> [GIVEN INFORMATION]
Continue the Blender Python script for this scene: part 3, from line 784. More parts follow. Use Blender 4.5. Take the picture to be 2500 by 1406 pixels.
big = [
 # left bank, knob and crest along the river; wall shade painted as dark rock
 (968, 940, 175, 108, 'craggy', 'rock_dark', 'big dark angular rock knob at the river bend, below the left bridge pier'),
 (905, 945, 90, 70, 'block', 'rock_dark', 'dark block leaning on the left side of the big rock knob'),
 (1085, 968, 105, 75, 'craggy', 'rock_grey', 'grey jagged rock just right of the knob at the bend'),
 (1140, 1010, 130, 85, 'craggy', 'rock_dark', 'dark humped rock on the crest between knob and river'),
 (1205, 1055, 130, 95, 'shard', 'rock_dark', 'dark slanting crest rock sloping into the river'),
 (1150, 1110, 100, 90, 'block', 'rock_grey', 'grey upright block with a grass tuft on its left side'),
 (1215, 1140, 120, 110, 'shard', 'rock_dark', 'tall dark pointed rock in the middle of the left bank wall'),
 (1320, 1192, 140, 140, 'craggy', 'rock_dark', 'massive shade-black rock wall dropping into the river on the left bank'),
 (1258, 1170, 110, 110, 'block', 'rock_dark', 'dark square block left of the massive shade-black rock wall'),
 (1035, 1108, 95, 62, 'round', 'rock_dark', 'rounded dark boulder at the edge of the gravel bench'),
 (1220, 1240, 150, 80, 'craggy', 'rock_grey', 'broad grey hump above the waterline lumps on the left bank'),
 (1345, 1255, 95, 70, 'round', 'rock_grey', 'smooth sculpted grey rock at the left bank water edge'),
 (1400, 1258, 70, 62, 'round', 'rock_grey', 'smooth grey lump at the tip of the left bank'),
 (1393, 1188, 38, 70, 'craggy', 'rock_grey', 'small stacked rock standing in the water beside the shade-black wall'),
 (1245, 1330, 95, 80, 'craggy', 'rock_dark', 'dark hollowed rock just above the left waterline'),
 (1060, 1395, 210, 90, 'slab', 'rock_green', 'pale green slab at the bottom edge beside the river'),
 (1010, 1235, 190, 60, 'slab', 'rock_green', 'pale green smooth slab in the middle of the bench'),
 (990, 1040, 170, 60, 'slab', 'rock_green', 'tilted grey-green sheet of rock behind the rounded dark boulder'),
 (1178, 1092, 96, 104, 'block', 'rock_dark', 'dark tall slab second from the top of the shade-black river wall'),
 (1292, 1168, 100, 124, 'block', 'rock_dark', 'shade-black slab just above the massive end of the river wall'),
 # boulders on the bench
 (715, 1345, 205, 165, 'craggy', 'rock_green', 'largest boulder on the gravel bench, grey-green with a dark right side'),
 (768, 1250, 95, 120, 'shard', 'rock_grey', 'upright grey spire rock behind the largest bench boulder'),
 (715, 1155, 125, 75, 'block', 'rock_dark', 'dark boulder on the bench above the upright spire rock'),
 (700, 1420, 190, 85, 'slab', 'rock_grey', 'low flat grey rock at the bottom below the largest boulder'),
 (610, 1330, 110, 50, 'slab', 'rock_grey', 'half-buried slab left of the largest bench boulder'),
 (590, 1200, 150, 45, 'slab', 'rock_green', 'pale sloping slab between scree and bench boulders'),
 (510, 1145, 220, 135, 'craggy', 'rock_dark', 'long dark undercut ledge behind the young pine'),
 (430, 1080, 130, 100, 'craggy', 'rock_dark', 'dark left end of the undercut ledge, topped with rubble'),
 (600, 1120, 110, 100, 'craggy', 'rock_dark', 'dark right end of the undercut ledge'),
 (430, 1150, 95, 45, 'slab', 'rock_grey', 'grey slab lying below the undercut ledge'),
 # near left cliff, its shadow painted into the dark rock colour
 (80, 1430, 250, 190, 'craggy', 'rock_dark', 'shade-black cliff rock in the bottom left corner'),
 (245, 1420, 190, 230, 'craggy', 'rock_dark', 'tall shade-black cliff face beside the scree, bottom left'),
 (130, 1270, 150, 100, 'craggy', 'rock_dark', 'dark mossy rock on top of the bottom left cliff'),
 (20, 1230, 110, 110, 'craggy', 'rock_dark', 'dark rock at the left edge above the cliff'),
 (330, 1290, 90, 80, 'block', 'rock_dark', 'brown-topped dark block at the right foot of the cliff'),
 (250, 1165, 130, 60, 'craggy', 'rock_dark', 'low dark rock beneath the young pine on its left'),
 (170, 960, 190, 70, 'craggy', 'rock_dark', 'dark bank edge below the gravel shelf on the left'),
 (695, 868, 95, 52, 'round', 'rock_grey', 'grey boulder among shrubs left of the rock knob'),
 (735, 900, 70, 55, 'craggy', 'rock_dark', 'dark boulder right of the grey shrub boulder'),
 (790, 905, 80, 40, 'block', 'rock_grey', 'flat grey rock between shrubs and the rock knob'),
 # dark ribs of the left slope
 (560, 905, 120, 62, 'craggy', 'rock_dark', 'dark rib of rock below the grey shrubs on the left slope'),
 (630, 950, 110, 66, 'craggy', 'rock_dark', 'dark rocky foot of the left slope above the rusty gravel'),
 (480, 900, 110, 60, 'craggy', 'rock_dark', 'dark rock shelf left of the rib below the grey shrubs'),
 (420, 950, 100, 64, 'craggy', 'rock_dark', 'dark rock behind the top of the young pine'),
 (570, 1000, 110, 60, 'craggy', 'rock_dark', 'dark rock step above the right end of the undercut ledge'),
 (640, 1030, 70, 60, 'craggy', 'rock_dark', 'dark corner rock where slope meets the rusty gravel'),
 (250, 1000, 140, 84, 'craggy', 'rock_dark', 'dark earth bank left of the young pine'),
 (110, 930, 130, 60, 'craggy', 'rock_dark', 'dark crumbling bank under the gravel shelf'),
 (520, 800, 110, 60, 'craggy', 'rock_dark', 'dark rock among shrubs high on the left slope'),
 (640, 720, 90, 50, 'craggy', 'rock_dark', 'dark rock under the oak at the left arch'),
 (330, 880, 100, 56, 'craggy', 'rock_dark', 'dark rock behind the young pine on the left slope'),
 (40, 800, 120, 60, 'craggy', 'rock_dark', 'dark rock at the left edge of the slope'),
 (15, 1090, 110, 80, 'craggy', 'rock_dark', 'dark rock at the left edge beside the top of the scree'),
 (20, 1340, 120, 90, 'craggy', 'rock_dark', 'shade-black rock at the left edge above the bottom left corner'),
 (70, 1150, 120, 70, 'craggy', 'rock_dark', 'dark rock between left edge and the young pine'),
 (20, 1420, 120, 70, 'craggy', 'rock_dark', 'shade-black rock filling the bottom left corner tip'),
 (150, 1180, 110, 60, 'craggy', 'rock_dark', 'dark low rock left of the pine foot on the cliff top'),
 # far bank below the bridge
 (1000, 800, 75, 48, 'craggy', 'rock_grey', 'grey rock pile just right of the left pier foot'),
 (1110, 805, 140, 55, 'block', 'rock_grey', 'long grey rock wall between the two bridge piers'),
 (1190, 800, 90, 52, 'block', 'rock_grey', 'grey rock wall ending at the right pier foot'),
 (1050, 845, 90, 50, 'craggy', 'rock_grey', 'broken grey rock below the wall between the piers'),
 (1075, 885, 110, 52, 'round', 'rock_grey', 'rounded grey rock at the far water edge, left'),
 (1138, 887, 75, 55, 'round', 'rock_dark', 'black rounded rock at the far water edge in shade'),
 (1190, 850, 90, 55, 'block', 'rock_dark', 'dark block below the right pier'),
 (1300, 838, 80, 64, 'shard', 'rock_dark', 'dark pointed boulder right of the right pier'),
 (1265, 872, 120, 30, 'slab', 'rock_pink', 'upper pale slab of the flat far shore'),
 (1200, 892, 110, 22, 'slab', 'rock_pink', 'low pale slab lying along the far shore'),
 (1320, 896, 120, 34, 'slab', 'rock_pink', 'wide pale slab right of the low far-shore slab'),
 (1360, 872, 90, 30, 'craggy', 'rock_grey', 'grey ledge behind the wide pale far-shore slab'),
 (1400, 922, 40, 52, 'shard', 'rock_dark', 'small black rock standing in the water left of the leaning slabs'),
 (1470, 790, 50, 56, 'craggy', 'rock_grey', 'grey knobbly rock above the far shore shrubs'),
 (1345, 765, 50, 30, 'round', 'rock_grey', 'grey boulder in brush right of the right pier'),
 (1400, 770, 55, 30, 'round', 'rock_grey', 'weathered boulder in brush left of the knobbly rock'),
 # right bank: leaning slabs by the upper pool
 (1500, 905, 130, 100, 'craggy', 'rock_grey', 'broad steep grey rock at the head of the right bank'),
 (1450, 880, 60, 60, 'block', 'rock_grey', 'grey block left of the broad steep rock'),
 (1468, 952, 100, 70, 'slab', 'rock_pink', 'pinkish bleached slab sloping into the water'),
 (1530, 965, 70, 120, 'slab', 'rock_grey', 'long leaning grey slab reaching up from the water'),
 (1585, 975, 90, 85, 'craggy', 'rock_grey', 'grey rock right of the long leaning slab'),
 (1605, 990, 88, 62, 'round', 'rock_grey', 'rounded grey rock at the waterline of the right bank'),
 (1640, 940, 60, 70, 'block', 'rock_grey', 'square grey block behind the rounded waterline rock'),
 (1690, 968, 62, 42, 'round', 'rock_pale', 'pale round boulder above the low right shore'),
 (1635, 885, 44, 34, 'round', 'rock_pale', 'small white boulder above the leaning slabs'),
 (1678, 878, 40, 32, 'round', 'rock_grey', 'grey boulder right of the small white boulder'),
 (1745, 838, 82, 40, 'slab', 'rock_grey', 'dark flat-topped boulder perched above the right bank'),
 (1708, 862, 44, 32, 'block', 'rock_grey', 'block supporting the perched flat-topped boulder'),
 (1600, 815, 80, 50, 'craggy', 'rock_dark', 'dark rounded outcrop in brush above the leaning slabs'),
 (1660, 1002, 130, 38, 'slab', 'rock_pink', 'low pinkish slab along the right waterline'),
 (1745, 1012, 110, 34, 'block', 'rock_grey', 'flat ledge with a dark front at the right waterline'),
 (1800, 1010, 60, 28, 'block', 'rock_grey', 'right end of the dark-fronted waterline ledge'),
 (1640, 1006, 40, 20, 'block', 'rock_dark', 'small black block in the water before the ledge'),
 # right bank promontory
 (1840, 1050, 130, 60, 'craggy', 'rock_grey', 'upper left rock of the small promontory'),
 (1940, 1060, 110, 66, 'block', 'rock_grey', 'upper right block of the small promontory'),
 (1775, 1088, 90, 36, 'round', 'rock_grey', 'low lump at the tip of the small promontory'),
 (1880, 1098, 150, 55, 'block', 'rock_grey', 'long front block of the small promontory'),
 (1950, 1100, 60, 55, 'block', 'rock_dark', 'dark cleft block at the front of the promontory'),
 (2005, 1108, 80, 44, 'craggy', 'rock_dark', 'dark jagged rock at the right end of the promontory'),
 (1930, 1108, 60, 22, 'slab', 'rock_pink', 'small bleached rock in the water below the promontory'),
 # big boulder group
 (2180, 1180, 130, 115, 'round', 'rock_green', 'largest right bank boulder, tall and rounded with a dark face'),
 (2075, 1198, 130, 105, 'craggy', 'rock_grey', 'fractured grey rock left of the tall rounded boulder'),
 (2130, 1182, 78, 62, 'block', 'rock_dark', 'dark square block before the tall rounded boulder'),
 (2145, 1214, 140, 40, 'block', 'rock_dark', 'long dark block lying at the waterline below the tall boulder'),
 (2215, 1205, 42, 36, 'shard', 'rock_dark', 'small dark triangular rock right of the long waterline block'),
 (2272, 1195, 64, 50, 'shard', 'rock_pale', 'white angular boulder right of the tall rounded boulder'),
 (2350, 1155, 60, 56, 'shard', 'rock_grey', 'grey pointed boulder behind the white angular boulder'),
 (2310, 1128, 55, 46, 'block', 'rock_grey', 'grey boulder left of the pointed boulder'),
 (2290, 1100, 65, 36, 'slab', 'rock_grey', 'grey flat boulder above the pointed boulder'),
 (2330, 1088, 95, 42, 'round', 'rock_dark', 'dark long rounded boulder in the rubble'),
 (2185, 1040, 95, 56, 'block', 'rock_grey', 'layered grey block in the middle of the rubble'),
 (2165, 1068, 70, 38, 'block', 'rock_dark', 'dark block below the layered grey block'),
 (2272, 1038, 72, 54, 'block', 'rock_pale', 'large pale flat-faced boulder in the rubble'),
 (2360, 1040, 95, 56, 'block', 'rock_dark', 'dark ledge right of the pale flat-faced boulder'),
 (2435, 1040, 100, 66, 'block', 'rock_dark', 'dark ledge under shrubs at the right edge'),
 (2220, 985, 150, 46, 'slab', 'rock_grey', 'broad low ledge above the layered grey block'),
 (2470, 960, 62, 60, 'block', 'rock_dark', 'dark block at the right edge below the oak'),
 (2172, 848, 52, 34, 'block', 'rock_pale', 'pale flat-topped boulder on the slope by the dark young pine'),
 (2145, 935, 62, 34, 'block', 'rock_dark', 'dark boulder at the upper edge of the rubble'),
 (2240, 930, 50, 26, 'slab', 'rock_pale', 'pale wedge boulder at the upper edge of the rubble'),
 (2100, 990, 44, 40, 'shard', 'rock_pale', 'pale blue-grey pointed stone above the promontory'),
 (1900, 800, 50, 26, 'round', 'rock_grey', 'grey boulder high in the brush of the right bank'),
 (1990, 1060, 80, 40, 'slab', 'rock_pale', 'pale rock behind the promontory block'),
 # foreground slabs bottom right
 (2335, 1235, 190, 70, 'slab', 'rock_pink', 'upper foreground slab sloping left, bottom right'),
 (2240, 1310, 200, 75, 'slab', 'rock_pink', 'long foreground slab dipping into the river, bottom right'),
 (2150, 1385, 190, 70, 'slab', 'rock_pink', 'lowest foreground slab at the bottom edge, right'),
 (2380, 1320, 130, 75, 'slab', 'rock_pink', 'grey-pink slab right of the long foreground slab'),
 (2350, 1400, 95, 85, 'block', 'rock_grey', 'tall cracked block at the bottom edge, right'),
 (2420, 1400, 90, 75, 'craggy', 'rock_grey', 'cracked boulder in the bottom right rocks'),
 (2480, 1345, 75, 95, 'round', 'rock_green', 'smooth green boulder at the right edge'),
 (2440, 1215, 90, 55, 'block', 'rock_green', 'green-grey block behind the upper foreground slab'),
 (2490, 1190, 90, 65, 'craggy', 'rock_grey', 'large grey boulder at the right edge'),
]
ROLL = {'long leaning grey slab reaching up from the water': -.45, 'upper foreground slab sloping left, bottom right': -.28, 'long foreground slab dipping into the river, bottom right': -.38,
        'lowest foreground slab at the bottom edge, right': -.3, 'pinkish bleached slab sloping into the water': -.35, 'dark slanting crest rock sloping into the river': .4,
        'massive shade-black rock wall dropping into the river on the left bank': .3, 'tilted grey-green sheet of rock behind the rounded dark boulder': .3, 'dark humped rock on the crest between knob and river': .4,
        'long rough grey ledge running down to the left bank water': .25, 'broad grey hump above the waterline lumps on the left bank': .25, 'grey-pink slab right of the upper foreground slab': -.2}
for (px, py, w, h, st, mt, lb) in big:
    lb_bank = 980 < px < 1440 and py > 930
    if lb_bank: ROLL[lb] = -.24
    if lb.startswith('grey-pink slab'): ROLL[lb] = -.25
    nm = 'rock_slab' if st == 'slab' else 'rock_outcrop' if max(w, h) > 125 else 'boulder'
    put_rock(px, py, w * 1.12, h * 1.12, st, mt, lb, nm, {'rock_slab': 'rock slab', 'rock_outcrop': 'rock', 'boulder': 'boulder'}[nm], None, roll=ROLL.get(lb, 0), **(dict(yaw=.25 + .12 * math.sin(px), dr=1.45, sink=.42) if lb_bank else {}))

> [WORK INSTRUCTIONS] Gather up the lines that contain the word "from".

> [OUTPUT]
Continue the Blender Python script for this scene: part 3, from line 784. More parts follow. Use Blender 4.5. Take the picture to be 2500 by 1406 pixels.
 (1178, 1092, 96, 104, 'block', 'rock_dark', 'dark tall slab second from the top of the shade-black river wall'),
 (1530, 965, 70, 120, 'slab', 'rock_grey', 'long leaning grey slab reaching up from the water'),
ROLL = {'long leaning grey slab reaching up from the water': -.45, 'upper foreground slab sloping left, bottom right': -.28, 'long foreground slab dipping into the river, bottom right': -.38,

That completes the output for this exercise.